The Democrats talk too much about their strategy. If you tell the Republicans what you are doing and why it makes it a lot less likely that they’ll fall for your traps. This article in The Hill has way too much stuff in it about how the Democrats know that they are going to fail. Maybe they should try pretending that they’re serious for a moment. The Republicans do it all the time.
Despite the Democrats’ having polls on their side during the debate on tax cuts during the 2010 lame-duck session, Republicans had the political winds at their backs. Obama eventually agreed to extend all the Bush tax rates, including for millionaires, for two years.
Six months later, the Democratic playbook has changed, with a key goal: get Republicans to violate the Americans for Tax Reform (ATR) pledge not to raise taxes, which most congressional Republicans have signed.
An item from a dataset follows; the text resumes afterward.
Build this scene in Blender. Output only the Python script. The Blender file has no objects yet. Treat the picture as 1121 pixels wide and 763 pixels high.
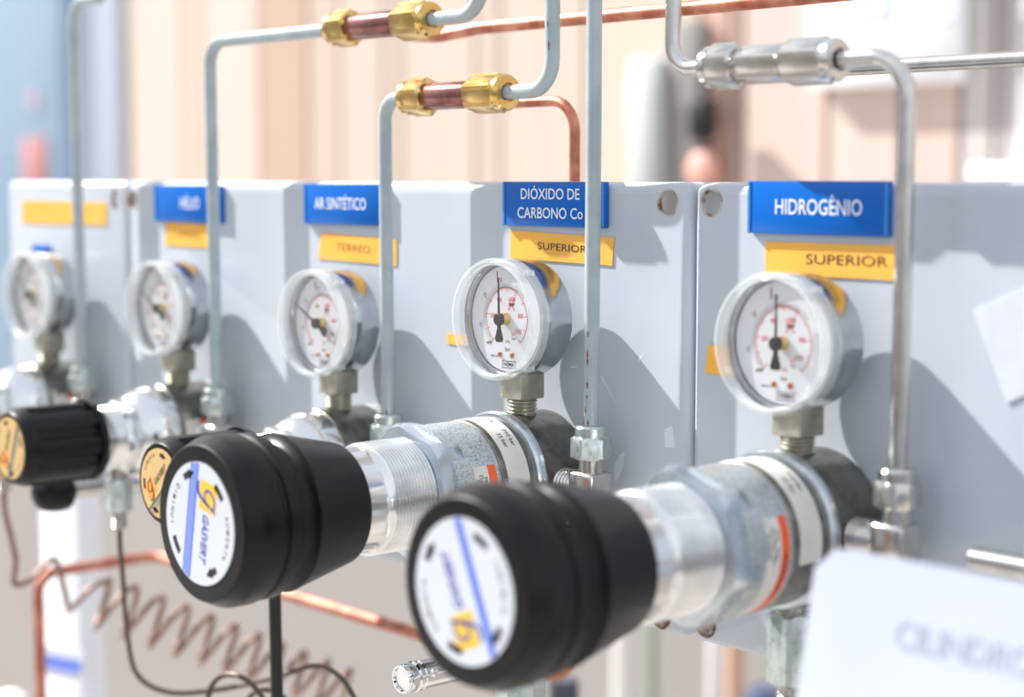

Democratic strategists hope that after the GOP officials receive a pummeling over millionaires’ tax rates, they’ll be more willing to accept ending tax breaks for major oil conglomerates and companies that relocate factories to foreign countries. ATR says both proposals would violate the pledge.
In a letter to lawmakers ahead of Tuesday evening’s vote, ATR President Grover Norquist argued that deductions that oil companies claim are not subsidies, stating, “Every deduction or credit [the bill] proposes to revoke or limit has a specific purpose common throughout the tax code.”
Forty Senate Republicans have signed the ATR pledge to oppose “any and all” increases to personal and business marginal income tax rates, as well as “any net reduction or elimination of deductions and credits” unless it is matched by other tax-rate decreases.
The Taxpayer Protection Pledge, Democrats charge, is standing in the way of a grand bargain on raising the nation’s debt ceiling.
The Republicans are impervious to pummeling over taxes. They will shut down the government, default on the debt, and blow up the world before they’ll make Grover Norquist unhappy. I suppose we can test my theory, but even electoral defeat doesn’t moderate the GOP.